EXERCISE DIRECTIONS
Skip the pictures. Transcribe the rest of the data below without changing a word.

DATA PROVIDED
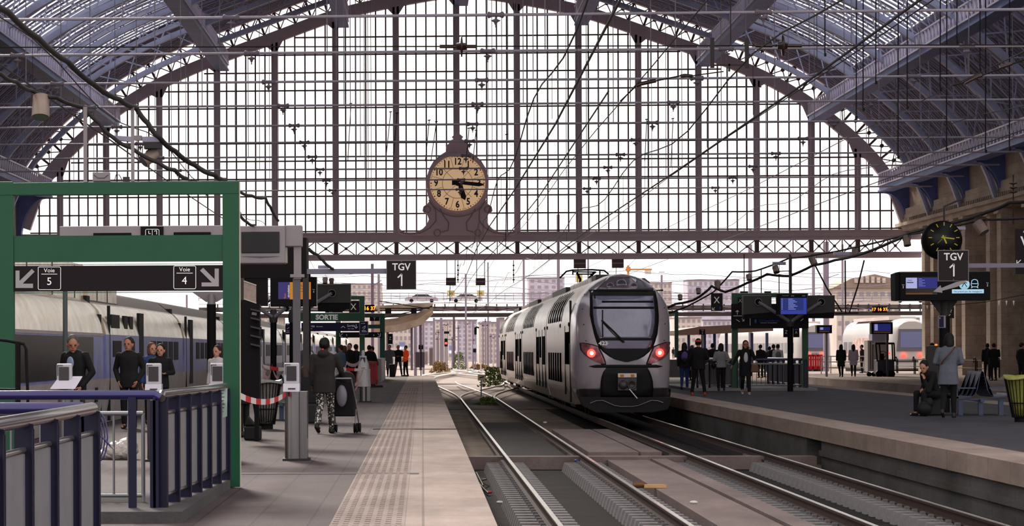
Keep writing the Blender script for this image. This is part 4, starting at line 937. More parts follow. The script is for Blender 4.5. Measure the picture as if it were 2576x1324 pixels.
# ================================================================= gable clock
t = TH('station_clock', 'huge ornate station clock with cream face on the glazed end wall', 'clock', DW-.9, (1151, 590))
CM = mat('clock_case_brown', 'd6c0ca', .6, 0, .1, .5)
half = [(0, 330), (6, 338), (14, 344), (10, 350), (20, 354), (22, 362), (30, 366), (27, 374), (30, 382), (46, 392), (60, 405), (70, 422), (78, 446), (78, 470), (75, 490), (70, 505), (76, 513), (86, 520), (88, 530), (84, 536), (79, 534), (76, 540), (72, 552), (78, 566), (88, 576), (104, 584), (124, 586), (138, 583), (146, 575), (152, 579), (150, 586), (140, 592)]
poly = [(1151+a, b) for a, b in half]+[(1151-a, b) for a, b in reversed(half[1:])]
t.poly('case', CM, poly, .1, .5)
t.ring('case_ring', CM, 1151, 461, 74, 8, .05, 48); t.disc('dial', mat('dial_cream', 'fbdcb4', .6, emit='fbd0a0', estr=.38), 1151, 461, 70, -.02, .08, 64); t.ring('dial_rim', mat('rim_pale', 'd9c6c0', .5), 1151, 461, 70, 1.6, -.04, 64)
NUM = mat('numeral_dark', '3c2c36', .6)
for k in range(1, 13):
    a = k*math.pi/6; r = 54 if k not in (10, 11, 12) else 54
    t.text(str(k), 1151+math.sin(a)*r, 461-math.cos(a)*r, 17, NUM, dY=-.035, sx=.85, bold=.018, name='numeral')
L = []
for k in range(60):
    a = k*math.pi/30; w_ = 1.5 if k % 5 == 0 else .8; r0, r1 = (65, 68) if k % 5 == 0 else (65.5, 68)
    s_, c_ = math.sin(a), math.cos(a); L.append([(1151+s_*r0-c_*w_, 461-c_*r0-s_*w_), (1151+s_*r0+c_*w_, 461-c_*r0+s_*w_), (1151+s_*r1+c_*w_, 461-c_*r1+s_*w_), (1151+s_*r1-c_*w_, 461-c_*r1-s_*w_)])
t.polys('minute_track', NUM, L, -.03, .02)
t.ring('dial_lead_ring', mat('lead_line', 'a88a78', .6), 1151, 461, 38, 1.4, -.03, 48)
t.lines('dial_lead_line', mat('lead_line', 'a88a78'), [[(1151+math.sin(a)*16*0, 461), (1151+math.sin(a)*50, 461-math.cos(a)*50)] for a in [R(45), R(135), R(225), R(315)]]+[[(1151+math.sin(a)*38, 461-math.cos(a)*38), (1151+math.sin(a)*68, 461-math.cos(a)*68)] for a in [R(v) for v in (15, 75, 105, 165, 195, 255, 285, 345)]], 1, -.03)
HND = mat('clock_hand_dark', '2e2226', .6)
t.polys('minute_hand', HND, [[(1137, 453), (1160, 455), (1208, 460), (1217, 463), (1218, 466), (1205, 469), (1160, 464), (1137, 466)]], -.12, .04)
t.polys('hour_hand', HND, [[(1152, 458), (1161, 458), (1173, 495), (1170, 504), (1160, 498), (1154, 476)]], -.09, .03); t.disc('hand_boss', HND, 1152, 460, 8, -.14, .05)
for s_ in (-1, 1):
    for (cx_, cy_, r) in ((76, 527, 8), (51, 586, 8)): t.ring('scroll', mat('scroll_dark', '9c848c', .6), 1151+s_*cx_, cy_, r, 2.4, .06, 20)
    t.tube('scroll_rib', mat('scroll_dark', '9c848c'), [(1151+s_*a, b, .07) for a, b in ((45, 525), (34, 545), (22, 560), (24, 580), (40, 584))], 1.3); t.tube('scroll_rib', mat('scroll_dark', '9c848c'), [(1151+s_*a, b, .07) for a, b in ((66, 512), (55, 530), (54, 556), (70, 574), (92, 586), (120, 590), (145, 584))], 1.3)
t.tube('ring_rib', mat('scroll_dark', '9c848c'), [(1151+math.sin(R(a))*84, 461-math.cos(R(a))*84, .07) for a in range(120, 241, 8)], 1.2)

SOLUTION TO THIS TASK
Keep writing the Blender script for this image. This is part 4, starting at line 937. More parts follow. The script is for Blender 4.5. Measure the picture as if it were 2576x1324 pixels.
# ================================================================= gable clock
t = TH('station_clock', 'huge ornate station clock with cream face on the glazed end wall', 'clock', DW-.9, (1151, 590))
CM = mat('clock_case_brown', 'd6c0ca', .6, 0, .1, .5)
half = [(0, 330), (6, 338), (14, 344), (10, 350), (20, 354), (22, 362), (30, 366), (27, 374), (30, 382), (46, 392), (60, 405), (70, 422), (78, 446), (78, 470), (75, 490), (70, 505), (76, 513), (86, 520), (88, 530), (84, 536), (79, 534), (76, 540), (72, 552), (78, 566), (88, 576), (104, 584), (124, 586), (138, 583), (146, 575), (152, 579), (150, 586), (140, 592)]
poly = [(1151+a, b) for a, b in half]+[(1151-a, b) for a, b in reversed(half[1:])]
t.poly('case', CM, poly, .1, .5)
t.ring('case_ring', CM, 1151, 461, 74, 8, .05, 48); t.disc('dial', mat('dial_cream', 'fbdcb4', .6, emit='fbd0a0', estr=.38), 1151, 461, 70, -.02, .08, 64); t.ring('dial_rim', mat('rim_pale', 'd9c6c0', .5), 1151, 461, 70, 1.6, -.04, 64)
NUM = mat('numeral_dark', '3c2c36', .6)
for k in range(1, 13):
    a = k*math.pi/6; r = 54 if k not in (10, 11, 12) else 54
    t.text(str(k), 1151+math.sin(a)*r, 461-math.cos(a)*r, 17, NUM, dY=-.035, sx=.85, bold=.018, name='numeral')
L = []
for k in range(60):
    a = k*math.pi/30; w_ = 1.5 if k % 5 == 0 else .8; r0, r1 = (65, 68) if k % 5 == 0 else (65.5, 68)
    s_, c_ = math.sin(a), math.cos(a); L.append([(1151+s_*r0-c_*w_, 461-c_*r0-s_*w_), (1151+s_*r0+c_*w_, 461-c_*r0+s_*w_), (1151+s_*r1+c_*w_, 461-c_*r1+s_*w_), (1151+s_*r1-c_*w_, 461-c_*r1-s_*w_)])
t.polys('minute_track', NUM, L, -.03, .02)
t.ring('dial_lead_ring', mat('lead_line', 'a88a78', .6), 1151, 461, 38, 1.4, -.03, 48)
t.lines('dial_lead_line', mat('lead_line', 'a88a78'), [[(1151+math.sin(a)*16*0, 461), (1151+math.sin(a)*50, 461-math.cos(a)*50)] for a in [R(45), R(135), R(225), R(315)]]+[[(1151+math.sin(a)*38, 461-math.cos(a)*38), (1151+math.sin(a)*68, 461-math.cos(a)*68)] for a in [R(v) for v in (15, 75, 105, 165, 195, 255, 285, 345)]], 1, -.03)
HND = mat('clock_hand_dark', '2e2226', .6)
t.polys('minute_hand', HND, [[(1137, 453), (1160, 455), (1208, 460), (1217, 463), (1218, 466), (1205, 469), (1160, 464), (1137, 466)]], -.12, .04)
t.polys('hour_hand', HND, [[(1152, 458), (1161, 458), (1173, 495), (1170, 504), (1160, 498), (1154, 476)]], -.09, .03); t.disc('hand_boss', HND, 1152, 460, 8, -.14, .05)
for s_ in (-1, 1):
    for (cx_, cy_, r) in ((76, 527, 8), (51, 586, 8)): t.ring('scroll', mat('scroll_dark', '9c848c', .6), 1151+s_*cx_, cy_, r, 2.4, .06, 20)
    t.tube('scroll_rib', mat('scroll_dark', '9c848c'), [(1151+s_*a, b, .07) for a, b in ((45, 525), (34, 545), (22, 560), (24, 580), (40, 584))], 1.3); t.tube('scroll_rib', mat('scroll_dark', '9c848c'), [(1151+s_*a, b, .07) for a, b in ((66, 512), (55, 530), (54, 556), (70, 574), (92, 586), (120, 590), (145, 584))], 1.3)
t.tube('ring_rib', mat('scroll_dark', '9c848c'), [(1151+math.sin(R(a))*84, 461-math.cos(R(a))*84, .07) for a in range(120, 241, 8)], 1.2)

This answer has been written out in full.